How does He not cast a great host upon us to throw us into
slavery? Why does He not just throw us into the abyss, where there is weeping and gnashing of teeth.

I tell you of one in the vineyard, one, whom
you crucified,
whose blood as grapes was pressed out of Him into the earth.
And the Lord, the Lord of Love, has heard His voice, the call of His blood crying from the ground, a better word than Abel.

Why should He heed this word?
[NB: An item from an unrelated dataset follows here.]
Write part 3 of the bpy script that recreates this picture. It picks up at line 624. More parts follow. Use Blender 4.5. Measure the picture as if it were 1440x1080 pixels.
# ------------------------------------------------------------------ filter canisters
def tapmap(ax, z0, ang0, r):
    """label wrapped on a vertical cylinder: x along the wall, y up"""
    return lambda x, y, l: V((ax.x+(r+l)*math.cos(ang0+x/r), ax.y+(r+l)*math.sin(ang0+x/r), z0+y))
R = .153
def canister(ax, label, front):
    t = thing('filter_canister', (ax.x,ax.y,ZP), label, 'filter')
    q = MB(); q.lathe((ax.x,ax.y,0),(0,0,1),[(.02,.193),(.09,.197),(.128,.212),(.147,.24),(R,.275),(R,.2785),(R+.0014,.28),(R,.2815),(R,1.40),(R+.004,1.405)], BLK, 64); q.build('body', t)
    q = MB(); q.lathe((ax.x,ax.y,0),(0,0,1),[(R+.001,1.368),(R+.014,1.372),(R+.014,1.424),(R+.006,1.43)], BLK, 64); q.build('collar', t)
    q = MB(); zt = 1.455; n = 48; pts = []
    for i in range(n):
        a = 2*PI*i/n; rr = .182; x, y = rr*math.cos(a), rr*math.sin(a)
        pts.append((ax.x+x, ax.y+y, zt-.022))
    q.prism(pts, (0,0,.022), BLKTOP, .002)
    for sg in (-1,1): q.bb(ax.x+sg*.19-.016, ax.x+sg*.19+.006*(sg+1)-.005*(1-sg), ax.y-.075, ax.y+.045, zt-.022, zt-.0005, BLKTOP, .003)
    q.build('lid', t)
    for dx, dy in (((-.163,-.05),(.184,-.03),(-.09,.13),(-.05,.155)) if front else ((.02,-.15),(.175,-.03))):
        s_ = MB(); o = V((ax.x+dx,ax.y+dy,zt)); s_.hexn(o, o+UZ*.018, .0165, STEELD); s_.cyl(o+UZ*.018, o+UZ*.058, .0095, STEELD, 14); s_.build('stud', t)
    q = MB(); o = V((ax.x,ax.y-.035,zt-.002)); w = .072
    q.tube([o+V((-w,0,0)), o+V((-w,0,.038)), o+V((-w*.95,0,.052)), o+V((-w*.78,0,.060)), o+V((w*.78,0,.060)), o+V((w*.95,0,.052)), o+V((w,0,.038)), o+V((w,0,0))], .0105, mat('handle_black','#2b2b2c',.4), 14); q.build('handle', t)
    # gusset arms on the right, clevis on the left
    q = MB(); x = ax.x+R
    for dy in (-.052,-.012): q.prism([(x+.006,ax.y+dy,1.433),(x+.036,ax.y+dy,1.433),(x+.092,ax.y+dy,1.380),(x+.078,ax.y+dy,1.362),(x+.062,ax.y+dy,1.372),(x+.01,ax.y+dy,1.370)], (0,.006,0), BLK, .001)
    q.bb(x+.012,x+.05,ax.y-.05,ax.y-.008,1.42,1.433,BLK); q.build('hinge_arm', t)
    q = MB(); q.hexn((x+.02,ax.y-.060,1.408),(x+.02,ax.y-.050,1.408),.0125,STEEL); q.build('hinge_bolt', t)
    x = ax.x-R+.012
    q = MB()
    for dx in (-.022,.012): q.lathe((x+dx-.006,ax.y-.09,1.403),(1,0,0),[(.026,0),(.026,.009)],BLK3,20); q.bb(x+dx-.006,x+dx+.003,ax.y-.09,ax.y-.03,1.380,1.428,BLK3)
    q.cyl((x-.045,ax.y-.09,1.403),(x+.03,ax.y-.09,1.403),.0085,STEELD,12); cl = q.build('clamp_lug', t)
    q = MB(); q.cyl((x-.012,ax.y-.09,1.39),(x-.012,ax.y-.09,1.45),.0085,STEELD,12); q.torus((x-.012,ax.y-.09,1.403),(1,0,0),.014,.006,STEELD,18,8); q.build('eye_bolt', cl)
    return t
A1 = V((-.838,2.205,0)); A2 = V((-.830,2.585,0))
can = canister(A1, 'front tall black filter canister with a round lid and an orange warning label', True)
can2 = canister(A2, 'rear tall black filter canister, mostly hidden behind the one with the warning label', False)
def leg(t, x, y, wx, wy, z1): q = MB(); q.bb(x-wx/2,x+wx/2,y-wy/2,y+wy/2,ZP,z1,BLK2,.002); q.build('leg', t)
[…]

The word of His Son, crying
forth on our behalf, ‘forgive them, for
they know not what they do?’
Our Lord is Love, and Love is madness, for it
returns injury with blessing, and sin with mercy. ‘How many times shall I forgive my neighbor?’ ‘Seven upon Seventy.’
That is, forever, and ever, unto the ages of ages shall you forgive, even if it
be madness, for such is the madness of a lover for the one whom he has loved.

In madness Our Lord loves us, but not out of stupidity. In His image did He
create us, beautiful, and beyond all other creatures. In grace did He bestow
upon us every glory, even to rule over all creation, even to see Him as he walked in the cool of the evening,
even to see Him face to face.

He has seen this, His own image, this humanity, fall age after age, whoring
after idols, seeking after falsehoods, worshipping vain wishes, and despising
our own creator. But mad He is, the Lord. And even as we have murdered His
prophets, and killed His Son, yet He hears the beseeching of Christ, calling
upon Him from the bread and the chalice, from everlasting unto everlasting.

Our Lord does not hate us in righteousness as we deserve. He pities us. For
pitiable we are. He has mercy upon us, for miserable we are. [For we are as sheep without a shepherd.] We
come forth this day, and drink of the wine of His vineyard, the blood of His
Son, whom We crucified.

We come forth and rightly say ‘Lord, I am
not worthy that I should come unto your house.’

But our God replies:

‘Let me sing for my beloved, my love song
concerning my vineyard.’

To Christ alone be all glory, honor and dominion, unto the end of the age.


Preached by Pastor Fields

Sermon Texts: Isaiah 5:1-7; Philippians 3:4b-14; Matthew 21:33-36.